By express provision of the statute, a second marriage of one whose former spouse has been sentenced to prison for life, is not invalid. (Domestic Relations Law, § 6, subd. 2.) The reason underlying the statute is evident from its antecedents. Life imprisonment not being a common-law penalty, but a statutory one, it was originally thought, for greater caution, that those upon whom this punishment was imposed should be formally classified civiliter mortuus. And the same precaution is carried into the Penal Law (§ 511), as well as into section 6, subdivision 2, of the *472Domestic Relations Law, as it was into section 58 of that law (formerly chapter 206 of the Laws of 1822), viz., that a pardon granted to one imprisoned for life shall not restore the convict to his marital rights. And the Court of Appeals has said, in referring to the antecedent statute of our present section 341, subdivision 4, of the Penal Law (2 R. S. 687, § 9, subd. 6), containing a provision substantially the same: “ The statute, without expressly declaring this result, assumes that a life sentence of the husband, ipso facto, dissolves his marriage.” (Avery v. Everett, supra, p. 332.) Similarly, the antecedent statute of our present section 6, subdivision 2, of the Domestic Relations Law (2 R. S. of 1829, p. 139, § 5, subd. 2), contains language almost identical with that referred to in the Avery case. And while it was thought necessary in early legislation to provide particularly that one sentenced to prison for life (a new formula of punishment) was civilly dead, such particularity as to the death sentence was unnecessary under the general and well-understood common-law rule. So, by the common law, apart from the statutes in consonance with it, one finally sentenced to death is civilly dead, and his marriage is thereby dissolved, at least at the election of the other spouse.

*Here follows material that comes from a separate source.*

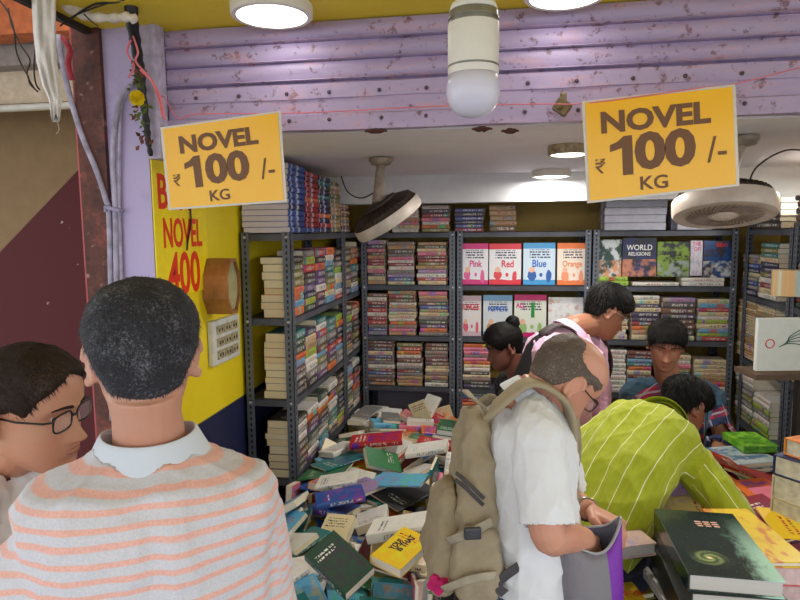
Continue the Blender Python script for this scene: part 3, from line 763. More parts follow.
# --- top of the left rack: stacks of schoolbooks in matching editions, banded spines to the aisle
def band_mat():
    t = NT('banded_schoolbook_cover'); t.b.inputs['Roughness'].default_value = 0.4
    oi = t.node('ShaderNodeObjectInfo'); x, y, z = t.sep(t.coord('Generated'))
    win = lambda v, a, b: t.math('MULTIPLY', t.math('GREATER_THAN', v, a), t.math('LESS_THAN', v, b))
    f = t.math('MAXIMUM', win(y, 0.44, 0.58), win(y, 0.86, 0.93))
    t.base(t.mix(f, oi.outputs['Color'], srgb(196,196,214))); return t.m
M_band = band_mat()
ME_BAND = mesh_of(book_mesh('both', .03), 'book', [M_band, pages_mat('white_book_pages', srgb(222,214,222), srgb(212,204,214))])
_m = R
def zc_at(Y): return ZC-0.012
for k, (cols, n_, L, hmax) in enumerate(((['blue','blue','blue','blue','blue','blue','blue','navy','blue','blue','blue','blue'],12,0.20,0.285),
        (['red','crimson','red','red','red','orange','red','red','red','red','red','blue'],12,0.20,0.275),
        (['navy','teal','dark green','navy','teal','navy','navy','navy','orange','navy','red','navy'],12,0.20,0.27),
        (['olive','tan','tan','olive','olive','tan','tan','tan','olive','tan','tan','olive'],12,0.19,0.262),
        (['tan','brown','tan','brown','tan','grey','tan','brown','grey'],9,0.19,0.2))):
    y = LY0+0.006+k*0.206+L/2; z = 1.747; T = hmax/12
    seq = cols[::-1]
    for i in range(n_):
        t_ = T*R.uniform(0.94,1.0)
        nm = 'bottom' if i == 0 else ('top' if i == n_-1 else ORD[i]+' from the bottom')
        book((LX1-0.108+R.uniform(-.004,.004), y+R.uniform(-.002,.002), z), (0,0,PI), (0.205,L,t_), seq[i], '%s schoolbook, %s, %s stack atop the left rack' % (seq[i], nm, ORD[k]), 'schoolbooks on top of the left racks', name='schoolbook', me=ME_BAND)
        z += t_+0.0006

# --- back racks
BY = 3.70; BYB = 4.0
def bx(px, py=300): return AY(px, py, BY).x
def bz(py, px=520): return AY(px, py, BY).z
XB = [bx(361), bx(456), bx(591), bx(737)]
BZ = [bz(437), bz(390), bz(338), bz(285.5), bz(231)]
BZ = [0.30, bz(441), bz(390), bz(338), bz(285.5), bz(231.5)]
for i, (nm, sh) in enumerate((('grey slotted steel rack of paperbacks behind the left fan, at the back wall', BZ[2:]), ('middle grey slotted steel rack at the back wall showing bright picture books', BZ), ('grey slotted steel rack at the back wall under the right fan', BZ))):
    rack(XB[i]+0.003, XB[i+1]-0.003, BY, BYB, sh, BZ[-1]+0.006, nm)
# grey-white board under the left back rack
struct(MB().box(((XB[0]+XB[1])/2,4.03,0.5),(XB[1]-XB[0]-.02,0.04,1.0)).build('trim_8', mat('lilac_white_board', srgb(170,166,190), 0.6, var=0.06, nscale=4)))
def px_stack(x0, x1, yb, yt, pal, where, group, th=(0.017,0.026), Y=BY+0.012, desc='paperback', maxn=99):
    a = AY(x0, yb, Y); b = AY(x1, yb, Y); zb = min(BZ, key=lambda q: abs(q-bz(yb)))+0.0005; zt = bz(yt)
    global DULL; DULL = .27 if ('left back' in group or 'top of' in group) else .2
    if DULL > .3: th = (.014,.024)
    stack_dir((a.x+b.x)/2, Y, zb, zt, None, '-y', (b.x-a.x)*0.985, 0.115, th, pal, where, group, maxn, desc=desc, name='paperback' if ('left back' in group or 'top of' in group) else 'storybook')  # books of the middle and right back racks are paperbacks too
G = 'paperbacks stacked in the left back rack'
for (x0,x1,yt,w_) in ((368,385,239,'left'),(388,414,237,'middle'),(417,447,240,'right')): px_stack(x0,x1,286,yt,PAL_DULL,'%s stack, top shelf, left back rack' % w_,G)
for (x0,x1,yt,w_) in ((368,387,292,'left'),(389,416,291,'middle'),(419,448,292,'right')): px_stack(x0,x1,338,yt,PAL_DULL,'%s stack, second shelf, left back rack' % w_,G)
for (x0,x1,yt,w_) in ((368,394,343,'left'),(397,422,343,'middle'),(425,449,344,'right')): px_stack(x0,x1,390,yt,PAL_DULL,'%s stack, third shelf, left back rack' % w_,G)
G = 'books on top of the back racks'
for (x0,x1,yt,w_,pal) in ((367,388,206,'first',PAL_DULL),(391,419,205,'second',PAL_DULL),(422,450,204,'third',PAL_DULL),(455,484,205,'fourth',['navy','navy','blue','dark grey','crimson'])):
    px_stack(x0,x1,231,yt,pal,'%s stack atop the back racks' % w_,G)
a = AY(489,231,BY+.02); b = AY(516,231,BY+.02)
stack_dir((a.x+b.x)/2, BY+.02, BZ[-1]+.001, bz(204), None, '-y', b.x-a.x, .12, (.028,.034), ['tan','tan','brown'], 'tan stack on top of the middle back rack', G, desc='book')
G = 'books stacked in the middle back rack'
px_stack(463,490,390,343,['cream','grey','black','pink','orange','white','brown','tan','navy'],'stack beside the bun-haired woman, third shelf',G)
px_stack(461,488,441,393,['white','green','teal','navy','orange','crimson','red','maroon','sky blue','blue'],'stack behind the backpack, fourth shelf',G)
px_stack(493,520,441,398,PAL_DULL,'second stack, fourth shelf, middle back rack',G)
px_stack(523,550,390,345,PAL_DULL,'third stack, third shelf, middle back rack',G)
px_stack(553,582,390,345,PAL_MIX,'fourth stack, third shelf, middle back rack',G)
px_stack(553,582,441,395,PAL_MIX,'fourth stack, fourth shelf, middle back rack',G)
G = 'books stacked in the right back rack'
for (x0,x1,yb,yt,w_,pal,th) in ((631,659,338,293,'second stack, second shelf',['orange','crimson','tan','lilac','white','navy','orange','tan','cream'],(.02,.03)),
    (661,694,338,293,'third stack, second shelf',['cream','brown','dark grey','brown','navy','purple','lilac','tan'],(.022,.034)),
    (697,728,338,296,'fourth stack, second shelf',['white','lime','grey','sky blue','orange','lime','cream','red','white'],(.02,.03)),
    (602,627,338,293,'first stack, second shelf',['white','white','cream'],(.02,.03)),
    (601,625,390,345,'first stack of white books, third shelf',['white'],(.02,.03)),
    (627,651,390,346,'second stack, third shelf',['cream','dark grey','sky blue','teal','orange','maroon'],(.02,.03)),
    (693,726,390,355,'fourth stack, third shelf',['tan','grey','white','cream','orange','brown','red'],(.02,.032)),
    (660,690,390,348,'third stack, third shelf',PAL_MIX,(.02,.03)),
    (693,726,441,399,'fourth stack, fourth shelf',PAL_MIX,(.02,.03)),
    (620,650,441,399,'second stack, fourth shelf',PAL_MIX,(.02,.03))):
    px_stack(x0,x1,yb,yt,pal,w_+', right back rack',G,th)
DULL = .12
# flat books below the face-out ones on the right rack's top shelf
for (x0,x1,y0,y1,cols) in ((597,628,285,275,['cream','lime']),(633,680,285,279,['white']),(682,726,285,277,['white','sky blue']),):
    a = AY(x0,y0,BY+.01); b = AY(x1,y0,BY+.01)
    stack_dir((a.x+b.x)/2, BY+.01, BZ[4]+.0005, bz(y1)+.004, None, '-y', b.x-a.x, .14, (.02,.028), cols, 'under the face-out books by %s' % ('the left post' if x0 < 600 else ('the middle' if x0 < 650 else 'the right post')), G, desc='flat book')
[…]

The conclusion reached here is quite in accommodation with the present Domestic Relations Law. For section 6 provides: “A marriage is absolutely void if contracted by a person whose husband or wife by a former marriage is living, unless either: 1. Such former marriage * * * has been dissolved for a cause other than the adultery of such person. ’ ’ By that language it is recognized and implied that a marriage may be dissolved for cause other than adultery, the only offense which, by statute, may form a basis for an action for the dissolution of a marriage in this State. And, as indicated in the Avery case, civil death is likewise a cause which, ipso facto, dissolves the marital tie. A judgment of dissolution is unnecessary. The defendant’s first husband, at the time of the second marriage, was under final sentence of death, and accordingly was civilly dead; and she was free to remarry at that time, apart from the special and affirmative provisions of the Domestic Relations Law.
The decree of annulment should be reversed, with costs, and the complaint dismissed.
Hill, P. J., Crapser, Bliss and Heffernan, JJ., concur.
Decree of annulment reversed on the law and facts, with costs and complaint dismissed, with costs.